◆ Stated task
Every line of the material below should be repeated exactly.
--------------------------------------------------
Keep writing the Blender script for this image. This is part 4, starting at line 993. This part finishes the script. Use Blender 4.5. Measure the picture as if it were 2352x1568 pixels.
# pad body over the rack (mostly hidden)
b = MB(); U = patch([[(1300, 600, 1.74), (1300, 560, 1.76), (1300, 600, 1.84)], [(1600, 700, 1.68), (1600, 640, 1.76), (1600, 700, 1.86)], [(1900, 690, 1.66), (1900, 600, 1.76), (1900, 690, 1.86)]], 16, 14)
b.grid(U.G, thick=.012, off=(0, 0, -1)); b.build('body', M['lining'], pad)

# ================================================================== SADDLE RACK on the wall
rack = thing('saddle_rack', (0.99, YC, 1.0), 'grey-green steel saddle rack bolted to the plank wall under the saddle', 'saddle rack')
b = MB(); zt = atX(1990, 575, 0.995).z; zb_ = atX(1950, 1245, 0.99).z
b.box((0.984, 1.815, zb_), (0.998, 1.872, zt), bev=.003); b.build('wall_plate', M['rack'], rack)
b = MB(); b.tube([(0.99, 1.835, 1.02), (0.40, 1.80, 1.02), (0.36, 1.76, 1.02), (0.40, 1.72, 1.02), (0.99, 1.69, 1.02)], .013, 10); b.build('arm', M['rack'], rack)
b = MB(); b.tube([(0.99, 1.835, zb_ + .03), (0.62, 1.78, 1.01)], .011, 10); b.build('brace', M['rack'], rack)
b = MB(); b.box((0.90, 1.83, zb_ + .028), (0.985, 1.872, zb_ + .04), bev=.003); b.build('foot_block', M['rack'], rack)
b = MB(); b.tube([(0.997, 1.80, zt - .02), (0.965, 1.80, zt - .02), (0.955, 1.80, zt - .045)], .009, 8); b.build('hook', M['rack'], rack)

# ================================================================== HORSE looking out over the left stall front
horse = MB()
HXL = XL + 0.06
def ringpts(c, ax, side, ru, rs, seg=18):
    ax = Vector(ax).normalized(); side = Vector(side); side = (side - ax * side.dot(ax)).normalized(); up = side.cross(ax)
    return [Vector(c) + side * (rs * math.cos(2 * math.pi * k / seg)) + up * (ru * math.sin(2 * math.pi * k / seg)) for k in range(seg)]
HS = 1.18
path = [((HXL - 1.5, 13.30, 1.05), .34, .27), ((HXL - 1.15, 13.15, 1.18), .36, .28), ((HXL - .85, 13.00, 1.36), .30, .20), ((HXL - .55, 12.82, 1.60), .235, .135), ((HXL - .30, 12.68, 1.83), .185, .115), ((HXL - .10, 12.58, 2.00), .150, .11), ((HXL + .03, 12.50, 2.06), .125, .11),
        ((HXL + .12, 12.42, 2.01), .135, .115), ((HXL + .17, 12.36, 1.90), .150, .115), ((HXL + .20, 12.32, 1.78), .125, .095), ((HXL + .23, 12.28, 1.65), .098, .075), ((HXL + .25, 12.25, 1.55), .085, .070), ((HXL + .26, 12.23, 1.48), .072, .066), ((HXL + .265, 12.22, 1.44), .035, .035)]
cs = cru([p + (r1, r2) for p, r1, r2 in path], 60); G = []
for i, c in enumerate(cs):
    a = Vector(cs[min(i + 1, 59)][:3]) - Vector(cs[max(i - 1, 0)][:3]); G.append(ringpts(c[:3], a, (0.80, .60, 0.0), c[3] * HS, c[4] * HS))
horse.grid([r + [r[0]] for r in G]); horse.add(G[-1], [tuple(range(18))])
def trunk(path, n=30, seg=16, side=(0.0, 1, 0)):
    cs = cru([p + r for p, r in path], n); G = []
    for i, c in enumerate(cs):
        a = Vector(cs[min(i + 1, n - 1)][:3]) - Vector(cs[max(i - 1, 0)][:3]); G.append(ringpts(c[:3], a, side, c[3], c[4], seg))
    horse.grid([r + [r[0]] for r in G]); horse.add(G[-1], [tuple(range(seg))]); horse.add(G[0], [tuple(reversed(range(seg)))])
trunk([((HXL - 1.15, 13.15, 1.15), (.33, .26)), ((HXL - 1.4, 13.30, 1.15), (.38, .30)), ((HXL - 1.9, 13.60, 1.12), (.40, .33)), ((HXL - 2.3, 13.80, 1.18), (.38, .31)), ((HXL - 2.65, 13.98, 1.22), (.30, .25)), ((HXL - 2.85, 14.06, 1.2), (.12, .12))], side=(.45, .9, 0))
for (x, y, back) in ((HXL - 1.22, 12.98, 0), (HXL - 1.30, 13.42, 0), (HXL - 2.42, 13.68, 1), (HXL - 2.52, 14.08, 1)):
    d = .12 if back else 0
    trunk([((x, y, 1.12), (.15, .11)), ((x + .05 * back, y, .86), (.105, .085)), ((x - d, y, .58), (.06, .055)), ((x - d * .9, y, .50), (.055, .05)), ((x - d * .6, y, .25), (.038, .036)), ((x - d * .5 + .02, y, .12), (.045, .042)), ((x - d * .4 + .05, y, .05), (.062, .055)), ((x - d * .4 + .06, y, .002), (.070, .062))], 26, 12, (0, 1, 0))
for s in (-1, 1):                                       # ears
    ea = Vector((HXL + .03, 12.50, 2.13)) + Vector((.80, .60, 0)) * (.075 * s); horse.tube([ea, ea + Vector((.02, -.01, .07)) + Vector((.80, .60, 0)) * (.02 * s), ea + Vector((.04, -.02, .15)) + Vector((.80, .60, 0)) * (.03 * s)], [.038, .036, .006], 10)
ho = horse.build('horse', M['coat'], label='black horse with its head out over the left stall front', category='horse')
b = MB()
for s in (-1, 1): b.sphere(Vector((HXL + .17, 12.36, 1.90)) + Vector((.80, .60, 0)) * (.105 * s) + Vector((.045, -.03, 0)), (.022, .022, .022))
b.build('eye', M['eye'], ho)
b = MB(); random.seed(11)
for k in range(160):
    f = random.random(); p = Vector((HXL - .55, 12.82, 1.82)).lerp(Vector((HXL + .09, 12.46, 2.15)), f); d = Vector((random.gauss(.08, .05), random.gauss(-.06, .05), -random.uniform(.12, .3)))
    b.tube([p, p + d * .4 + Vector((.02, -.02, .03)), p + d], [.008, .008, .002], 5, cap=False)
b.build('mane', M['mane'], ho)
--------------------------------------------------
◆ Full output
Keep writing the Blender script for this image. This is part 4, starting at line 993. This part finishes the script. Use Blender 4.5. Measure the picture as if it were 2352x1568 pixels.
# pad body over the rack (mostly hidden)
b = MB(); U = patch([[(1300, 600, 1.74), (1300, 560, 1.76), (1300, 600, 1.84)], [(1600, 700, 1.68), (1600, 640, 1.76), (1600, 700, 1.86)], [(1900, 690, 1.66), (1900, 600, 1.76), (1900, 690, 1.86)]], 16, 14)
b.grid(U.G, thick=.012, off=(0, 0, -1)); b.build('body', M['lining'], pad)

# ================================================================== SADDLE RACK on the wall
rack = thing('saddle_rack', (0.99, YC, 1.0), 'grey-green steel saddle rack bolted to the plank wall under the saddle', 'saddle rack')
b = MB(); zt = atX(1990, 575, 0.995).z; zb_ = atX(1950, 1245, 0.99).z
b.box((0.984, 1.815, zb_), (0.998, 1.872, zt), bev=.003); b.build('wall_plate', M['rack'], rack)
b = MB(); b.tube([(0.99, 1.835, 1.02), (0.40, 1.80, 1.02), (0.36, 1.76, 1.02), (0.40, 1.72, 1.02), (0.99, 1.69, 1.02)], .013, 10); b.build('arm', M['rack'], rack)
b = MB(); b.tube([(0.99, 1.835, zb_ + .03), (0.62, 1.78, 1.01)], .011, 10); b.build('brace', M['rack'], rack)
b = MB(); b.box((0.90, 1.83, zb_ + .028), (0.985, 1.872, zb_ + .04), bev=.003); b.build('foot_block', M['rack'], rack)
b = MB(); b.tube([(0.997, 1.80, zt - .02), (0.965, 1.80, zt - .02), (0.955, 1.80, zt - .045)], .009, 8); b.build('hook', M['rack'], rack)

# ================================================================== HORSE looking out over the left stall front
horse = MB()
HXL = XL + 0.06
def ringpts(c, ax, side, ru, rs, seg=18):
    ax = Vector(ax).normalized(); side = Vector(side); side = (side - ax * side.dot(ax)).normalized(); up = side.cross(ax)
    return [Vector(c) + side * (rs * math.cos(2 * math.pi * k / seg)) + up * (ru * math.sin(2 * math.pi * k / seg)) for k in range(seg)]
HS = 1.18
path = [((HXL - 1.5, 13.30, 1.05), .34, .27), ((HXL - 1.15, 13.15, 1.18), .36, .28), ((HXL - .85, 13.00, 1.36), .30, .20), ((HXL - .55, 12.82, 1.60), .235, .135), ((HXL - .30, 12.68, 1.83), .185, .115), ((HXL - .10, 12.58, 2.00), .150, .11), ((HXL + .03, 12.50, 2.06), .125, .11),
        ((HXL + .12, 12.42, 2.01), .135, .115), ((HXL + .17, 12.36, 1.90), .150, .115), ((HXL + .20, 12.32, 1.78), .125, .095), ((HXL + .23, 12.28, 1.65), .098, .075), ((HXL + .25, 12.25, 1.55), .085, .070), ((HXL + .26, 12.23, 1.48), .072, .066), ((HXL + .265, 12.22, 1.44), .035, .035)]
cs = cru([p + (r1, r2) for p, r1, r2 in path], 60); G = []
for i, c in enumerate(cs):
    a = Vector(cs[min(i + 1, 59)][:3]) - Vector(cs[max(i - 1, 0)][:3]); G.append(ringpts(c[:3], a, (0.80, .60, 0.0), c[3] * HS, c[4] * HS))
horse.grid([r + [r[0]] for r in G]); horse.add(G[-1], [tuple(range(18))])
def trunk(path, n=30, seg=16, side=(0.0, 1, 0)):
    cs = cru([p + r for p, r in path], n); G = []
    for i, c in enumerate(cs):
        a = Vector(cs[min(i + 1, n - 1)][:3]) - Vector(cs[max(i - 1, 0)][:3]); G.append(ringpts(c[:3], a, side, c[3], c[4], seg))
    horse.grid([r + [r[0]] for r in G]); horse.add(G[-1], [tuple(range(seg))]); horse.add(G[0], [tuple(reversed(range(seg)))])
trunk([((HXL - 1.15, 13.15, 1.15), (.33, .26)), ((HXL - 1.4, 13.30, 1.15), (.38, .30)), ((HXL - 1.9, 13.60, 1.12), (.40, .33)), ((HXL - 2.3, 13.80, 1.18), (.38, .31)), ((HXL - 2.65, 13.98, 1.22), (.30, .25)), ((HXL - 2.85, 14.06, 1.2), (.12, .12))], side=(.45, .9, 0))
for (x, y, back) in ((HXL - 1.22, 12.98, 0), (HXL - 1.30, 13.42, 0), (HXL - 2.42, 13.68, 1), (HXL - 2.52, 14.08, 1)):
    d = .12 if back else 0
    trunk([((x, y, 1.12), (.15, .11)), ((x + .05 * back, y, .86), (.105, .085)), ((x - d, y, .58), (.06, .055)), ((x - d * .9, y, .50), (.055, .05)), ((x - d * .6, y, .25), (.038, .036)), ((x - d * .5 + .02, y, .12), (.045, .042)), ((x - d * .4 + .05, y, .05), (.062, .055)), ((x - d * .4 + .06, y, .002), (.070, .062))], 26, 12, (0, 1, 0))
for s in (-1, 1):                                       # ears
    ea = Vector((HXL + .03, 12.50, 2.13)) + Vector((.80, .60, 0)) * (.075 * s); horse.tube([ea, ea + Vector((.02, -.01, .07)) + Vector((.80, .60, 0)) * (.02 * s), ea + Vector((.04, -.02, .15)) + Vector((.80, .60, 0)) * (.03 * s)], [.038, .036, .006], 10)
ho = horse.build('horse', M['coat'], label='black horse with its head out over the left stall front', category='horse')
b = MB()
for s in (-1, 1): b.sphere(Vector((HXL + .17, 12.36, 1.90)) + Vector((.80, .60, 0)) * (.105 * s) + Vector((.045, -.03, 0)), (.022, .022, .022))
b.build('eye', M['eye'], ho)
b = MB(); random.seed(11)
for k in range(160):
    f = random.random(); p = Vector((HXL - .55, 12.82, 1.82)).lerp(Vector((HXL + .09, 12.46, 2.15)), f); d = Vector((random.gauss(.08, .05), random.gauss(-.06, .05), -random.uniform(.12, .3)))
    b.tube([p, p + d * .4 + Vector((.02, -.02, .03)), p + d], [.008, .008, .002], 5, cap=False)
b.build('mane', M['mane'], ho)